“Estamos enfermos, perdónennos”. La bandera colgada en Dotombori, Osaka, en el inolvidable banderazo del 15/12 podría sintetizar un poco todo esto. Perdón, Japón. Perdón por tanto escándalo en las calles aplastando el silencio cultural, perdón por las botellas de cocacó cortadas que terminaron en el piso, perdón por todos los puentes que temblaron, por algunos viajes en subte que no pudieron llegar a destino, perdón por desestabilizar tantas costumbres. Estamos enfermos, perdónennos. Perdón por desabastecer los estadios de brebajes espirituosos. Es que no estamos acostumbrados.

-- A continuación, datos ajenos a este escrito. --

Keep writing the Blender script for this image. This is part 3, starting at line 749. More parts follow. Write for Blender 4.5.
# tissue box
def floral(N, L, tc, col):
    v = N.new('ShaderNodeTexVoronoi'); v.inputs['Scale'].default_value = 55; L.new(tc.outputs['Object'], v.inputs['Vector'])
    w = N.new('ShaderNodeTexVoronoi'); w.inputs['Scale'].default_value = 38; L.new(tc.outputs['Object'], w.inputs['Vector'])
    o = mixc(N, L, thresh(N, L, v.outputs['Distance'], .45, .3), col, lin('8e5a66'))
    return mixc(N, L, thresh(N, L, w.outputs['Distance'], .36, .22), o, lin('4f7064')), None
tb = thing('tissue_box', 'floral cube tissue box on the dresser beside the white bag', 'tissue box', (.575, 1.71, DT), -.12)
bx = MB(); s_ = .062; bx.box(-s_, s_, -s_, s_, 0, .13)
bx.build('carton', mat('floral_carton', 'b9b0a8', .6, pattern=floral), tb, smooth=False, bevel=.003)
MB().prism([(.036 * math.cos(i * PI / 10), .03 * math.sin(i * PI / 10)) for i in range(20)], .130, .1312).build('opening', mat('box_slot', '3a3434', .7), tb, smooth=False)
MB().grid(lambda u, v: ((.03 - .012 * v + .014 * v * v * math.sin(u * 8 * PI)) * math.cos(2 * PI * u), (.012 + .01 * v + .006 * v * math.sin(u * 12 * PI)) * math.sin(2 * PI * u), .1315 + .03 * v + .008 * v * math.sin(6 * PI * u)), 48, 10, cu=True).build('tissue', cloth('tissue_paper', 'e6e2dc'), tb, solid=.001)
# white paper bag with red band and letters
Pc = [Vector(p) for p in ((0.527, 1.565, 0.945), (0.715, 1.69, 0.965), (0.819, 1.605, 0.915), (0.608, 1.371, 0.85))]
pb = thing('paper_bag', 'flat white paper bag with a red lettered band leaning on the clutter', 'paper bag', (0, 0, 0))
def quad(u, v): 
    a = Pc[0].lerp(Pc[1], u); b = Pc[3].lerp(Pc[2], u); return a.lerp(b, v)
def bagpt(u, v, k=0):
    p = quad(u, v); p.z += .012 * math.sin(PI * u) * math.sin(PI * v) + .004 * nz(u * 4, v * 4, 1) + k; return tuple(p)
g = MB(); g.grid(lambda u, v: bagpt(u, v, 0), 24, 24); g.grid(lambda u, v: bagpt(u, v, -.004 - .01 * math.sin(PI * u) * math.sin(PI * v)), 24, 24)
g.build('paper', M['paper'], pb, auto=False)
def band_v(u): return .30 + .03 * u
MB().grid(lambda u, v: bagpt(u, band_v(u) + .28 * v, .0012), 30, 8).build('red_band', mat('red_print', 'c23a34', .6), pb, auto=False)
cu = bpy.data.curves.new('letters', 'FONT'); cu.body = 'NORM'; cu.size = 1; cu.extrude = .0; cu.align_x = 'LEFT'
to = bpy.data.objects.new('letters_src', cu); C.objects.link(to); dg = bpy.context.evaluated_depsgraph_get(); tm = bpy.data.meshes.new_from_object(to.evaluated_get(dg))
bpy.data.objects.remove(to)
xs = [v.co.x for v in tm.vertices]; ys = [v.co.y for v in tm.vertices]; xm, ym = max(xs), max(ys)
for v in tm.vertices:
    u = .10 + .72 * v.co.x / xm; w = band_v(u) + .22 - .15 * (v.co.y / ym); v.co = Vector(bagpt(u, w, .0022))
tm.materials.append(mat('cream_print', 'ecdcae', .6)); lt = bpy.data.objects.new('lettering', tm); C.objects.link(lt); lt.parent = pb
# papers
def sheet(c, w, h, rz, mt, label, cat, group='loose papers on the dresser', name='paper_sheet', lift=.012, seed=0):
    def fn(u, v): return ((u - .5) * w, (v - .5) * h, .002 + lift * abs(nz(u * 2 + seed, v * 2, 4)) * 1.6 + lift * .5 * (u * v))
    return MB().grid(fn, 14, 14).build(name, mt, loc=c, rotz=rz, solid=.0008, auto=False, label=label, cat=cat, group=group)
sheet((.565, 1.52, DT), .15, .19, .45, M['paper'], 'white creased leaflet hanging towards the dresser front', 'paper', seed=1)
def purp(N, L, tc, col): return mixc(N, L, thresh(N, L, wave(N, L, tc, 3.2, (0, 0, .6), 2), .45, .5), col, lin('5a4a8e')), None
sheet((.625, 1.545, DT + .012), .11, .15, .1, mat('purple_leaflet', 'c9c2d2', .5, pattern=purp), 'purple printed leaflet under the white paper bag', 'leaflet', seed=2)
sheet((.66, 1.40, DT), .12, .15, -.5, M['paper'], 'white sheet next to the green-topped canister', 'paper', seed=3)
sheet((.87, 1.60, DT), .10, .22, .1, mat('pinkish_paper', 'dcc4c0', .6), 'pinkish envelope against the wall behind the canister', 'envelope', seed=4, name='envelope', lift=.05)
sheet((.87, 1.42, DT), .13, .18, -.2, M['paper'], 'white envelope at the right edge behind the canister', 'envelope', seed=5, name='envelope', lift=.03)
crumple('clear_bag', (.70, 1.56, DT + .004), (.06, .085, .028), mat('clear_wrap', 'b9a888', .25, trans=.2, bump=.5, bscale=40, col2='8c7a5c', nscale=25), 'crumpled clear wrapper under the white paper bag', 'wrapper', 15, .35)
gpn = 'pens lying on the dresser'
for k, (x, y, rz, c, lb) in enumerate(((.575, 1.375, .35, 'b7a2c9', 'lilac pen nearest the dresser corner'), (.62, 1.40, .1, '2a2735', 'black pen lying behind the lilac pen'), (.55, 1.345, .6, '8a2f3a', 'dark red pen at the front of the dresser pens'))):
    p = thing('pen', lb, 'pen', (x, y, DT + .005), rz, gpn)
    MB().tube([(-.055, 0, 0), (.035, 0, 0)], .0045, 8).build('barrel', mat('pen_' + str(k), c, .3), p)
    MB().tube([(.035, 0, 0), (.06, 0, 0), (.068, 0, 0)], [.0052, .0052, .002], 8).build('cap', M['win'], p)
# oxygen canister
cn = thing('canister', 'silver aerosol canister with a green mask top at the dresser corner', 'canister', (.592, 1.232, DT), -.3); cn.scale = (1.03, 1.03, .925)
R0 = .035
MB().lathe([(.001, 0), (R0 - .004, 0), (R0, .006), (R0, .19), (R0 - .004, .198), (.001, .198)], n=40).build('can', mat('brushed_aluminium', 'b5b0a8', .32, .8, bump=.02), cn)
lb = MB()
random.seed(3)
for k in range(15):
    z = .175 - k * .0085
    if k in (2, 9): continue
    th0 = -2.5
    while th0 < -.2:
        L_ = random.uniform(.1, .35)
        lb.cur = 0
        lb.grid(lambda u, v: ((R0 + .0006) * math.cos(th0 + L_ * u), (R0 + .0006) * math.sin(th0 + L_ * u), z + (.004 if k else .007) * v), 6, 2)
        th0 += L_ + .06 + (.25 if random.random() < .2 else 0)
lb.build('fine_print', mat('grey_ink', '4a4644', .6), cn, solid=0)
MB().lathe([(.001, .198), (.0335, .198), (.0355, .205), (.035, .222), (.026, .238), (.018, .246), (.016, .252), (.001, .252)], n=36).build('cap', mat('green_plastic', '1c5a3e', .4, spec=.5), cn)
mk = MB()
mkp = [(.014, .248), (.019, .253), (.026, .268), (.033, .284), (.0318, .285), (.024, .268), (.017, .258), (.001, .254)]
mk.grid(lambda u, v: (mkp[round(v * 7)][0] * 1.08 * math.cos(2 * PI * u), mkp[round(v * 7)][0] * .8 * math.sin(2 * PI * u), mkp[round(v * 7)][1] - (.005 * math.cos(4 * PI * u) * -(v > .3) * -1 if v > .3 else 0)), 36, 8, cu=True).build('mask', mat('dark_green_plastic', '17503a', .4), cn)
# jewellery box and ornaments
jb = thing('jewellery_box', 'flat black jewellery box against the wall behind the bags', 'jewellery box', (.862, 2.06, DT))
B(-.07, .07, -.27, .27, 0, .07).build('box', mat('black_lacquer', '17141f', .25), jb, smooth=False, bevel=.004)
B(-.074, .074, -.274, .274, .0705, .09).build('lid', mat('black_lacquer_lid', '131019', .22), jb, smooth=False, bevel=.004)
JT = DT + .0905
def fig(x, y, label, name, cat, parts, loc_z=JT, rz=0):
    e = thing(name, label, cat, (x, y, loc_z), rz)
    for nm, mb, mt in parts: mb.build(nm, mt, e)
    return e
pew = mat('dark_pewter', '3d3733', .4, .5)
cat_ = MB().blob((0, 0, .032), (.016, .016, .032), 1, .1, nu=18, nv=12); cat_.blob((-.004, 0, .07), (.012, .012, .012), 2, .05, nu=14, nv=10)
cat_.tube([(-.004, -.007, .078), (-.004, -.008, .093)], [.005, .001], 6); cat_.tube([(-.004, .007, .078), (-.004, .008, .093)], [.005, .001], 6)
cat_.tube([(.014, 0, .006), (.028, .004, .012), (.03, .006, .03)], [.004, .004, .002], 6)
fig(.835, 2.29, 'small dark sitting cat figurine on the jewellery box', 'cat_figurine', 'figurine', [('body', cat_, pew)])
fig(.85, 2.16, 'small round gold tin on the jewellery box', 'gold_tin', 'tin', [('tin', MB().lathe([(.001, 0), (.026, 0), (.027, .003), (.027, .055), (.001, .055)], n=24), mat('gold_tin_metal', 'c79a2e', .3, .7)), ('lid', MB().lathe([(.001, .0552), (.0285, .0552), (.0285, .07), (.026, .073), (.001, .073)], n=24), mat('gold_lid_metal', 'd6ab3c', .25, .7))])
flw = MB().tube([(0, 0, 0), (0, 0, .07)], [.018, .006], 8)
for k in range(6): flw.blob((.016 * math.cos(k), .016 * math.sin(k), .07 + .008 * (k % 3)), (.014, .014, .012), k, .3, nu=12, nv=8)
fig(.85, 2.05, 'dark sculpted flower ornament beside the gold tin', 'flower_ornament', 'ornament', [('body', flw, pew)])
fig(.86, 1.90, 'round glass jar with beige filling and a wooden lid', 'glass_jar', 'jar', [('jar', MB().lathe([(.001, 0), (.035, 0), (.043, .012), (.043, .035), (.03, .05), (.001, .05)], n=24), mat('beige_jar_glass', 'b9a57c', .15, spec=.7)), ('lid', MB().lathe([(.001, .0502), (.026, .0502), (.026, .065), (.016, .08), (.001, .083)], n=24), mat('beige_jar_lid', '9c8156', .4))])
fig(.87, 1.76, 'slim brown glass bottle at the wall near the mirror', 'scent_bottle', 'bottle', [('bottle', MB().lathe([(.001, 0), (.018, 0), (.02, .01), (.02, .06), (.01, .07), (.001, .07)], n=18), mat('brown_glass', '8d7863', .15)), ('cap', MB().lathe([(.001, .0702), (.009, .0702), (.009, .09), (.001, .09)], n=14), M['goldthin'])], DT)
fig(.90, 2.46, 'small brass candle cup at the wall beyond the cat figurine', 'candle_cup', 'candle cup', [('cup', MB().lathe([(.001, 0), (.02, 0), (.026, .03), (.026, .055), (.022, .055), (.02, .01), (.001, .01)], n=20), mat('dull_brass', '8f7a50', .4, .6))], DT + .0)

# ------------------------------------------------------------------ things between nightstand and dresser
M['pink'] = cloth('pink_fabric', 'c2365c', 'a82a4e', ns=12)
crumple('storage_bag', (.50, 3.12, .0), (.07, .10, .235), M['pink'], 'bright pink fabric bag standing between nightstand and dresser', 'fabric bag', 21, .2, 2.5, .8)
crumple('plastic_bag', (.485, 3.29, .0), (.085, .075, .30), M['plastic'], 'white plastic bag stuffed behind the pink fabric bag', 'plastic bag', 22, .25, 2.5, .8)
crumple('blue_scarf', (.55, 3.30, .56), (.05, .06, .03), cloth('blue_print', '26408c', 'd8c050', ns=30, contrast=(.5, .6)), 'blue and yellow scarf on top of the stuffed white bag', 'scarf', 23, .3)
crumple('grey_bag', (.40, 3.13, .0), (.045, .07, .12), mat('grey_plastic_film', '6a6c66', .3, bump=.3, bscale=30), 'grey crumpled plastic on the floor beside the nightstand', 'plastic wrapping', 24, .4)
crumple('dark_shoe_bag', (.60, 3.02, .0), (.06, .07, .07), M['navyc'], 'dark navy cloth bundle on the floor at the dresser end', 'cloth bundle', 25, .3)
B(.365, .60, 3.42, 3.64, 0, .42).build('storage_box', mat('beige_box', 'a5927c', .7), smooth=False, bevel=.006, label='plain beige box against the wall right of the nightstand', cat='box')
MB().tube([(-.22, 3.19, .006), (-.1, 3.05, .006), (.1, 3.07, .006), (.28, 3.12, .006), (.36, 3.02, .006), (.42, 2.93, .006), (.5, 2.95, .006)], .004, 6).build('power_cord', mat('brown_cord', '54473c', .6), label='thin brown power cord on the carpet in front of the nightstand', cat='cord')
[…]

El semáforo para el cruce peatonal de una calle cualquiera en Japón está en rojo. Una chica llega a la esquina y se detiene. Mira a la derecha, mira a la izquierda. Nada. No va a pasar ningún auto: los dos horizontes lo verifican. A por lo menos un par de kilómetros por lado, no se ven coches. Es la calle menos transitada que uno pueda imaginar. Pero el semáforo está en rojo. Y la chica espera. Y pasan los segundos, uno a uno, tic, tac, tic y más tac. Es desesperante. No va a venir nadie, nena. Nadie. Tic. Tac. Finalmente el semáforo se pone en verde y ella avanza, con su mochilita, sin apuro. Para mí, que sólo la observaba atónito, fue un alivio. Fue salir a flote después de aguantar la respiración dos minutos bajo el agua. Esa chica es Japón. Perdón por cruzar directamente entre los autos, cantando, cantándoles a ustedes, para que nos vean, para que nos recuerden. El hincha de River aquí en Japón tiene una responsabilidad muy seria, que es la de representar a millones que están al otro lado del mundo. Y sean miles, cientos o tal vez un solo tipo, sienten que deben hacerse notar, hacerlo por los que no llegaron, hablarles a los ponjas de River Plate, el soccer team más grande de la Argentina, llevar banderas, camperones del CARP, cantar. De alguna manera, ellos también están jugando. Y los japoneses, efectivamente, lo notan: perdón por esta invasión alienígena.
Un amigo me propuso hacer un experimento: en cada ciudad a la que vamos, esperamos treinta segundos en una esquina -como la japonesita al semáforo en la calle cualquiera-, a ver si aparece algún tipo con indumentaria de River. No falló en Tokio, en Osaka, en Hiroshima, en Miyajima, en Kyoto ni en Yokohama. Es, literalmente, una invasión. Siempre aparece uno, en cualquier lado. Es el viaje de egresados más grande de la historia. Es más que eso. Es amor. Es el amor el que los hizo hipotecar sus vidas por este sueño. Porque eso es: literalmente, un sueño. Tal vez ni siquiera sea real: River está a punto de jugar la final del mundo contra el mejor equipo de fútbol de todos los tiempos. La realidad, a veces, supera a la ficción. Es una quimera. Es, exactamente ése, uno de los tres deseos que absolutamente todos los hinchas de fútbol, de cualquier equipo, le pedirían al genio de la lámpara si existiera. Es un cliché, de tan imposible: “¿Qué preferís: ochocientos millones de dólares o ganarle la final del mundo al Barcelona de Messi en Japón?”, la cantidad de veces que los futboleros habrán hecho esa pregunta ridícula, de fantasía, sabiendo que ninguna de las dos cosas iban a ocurrir. Bueno, el domingo en Yokohama habrá casi veinte mil hinchas que resignaron los ochocientos millones de dólares. Nos van a tener que disculpar.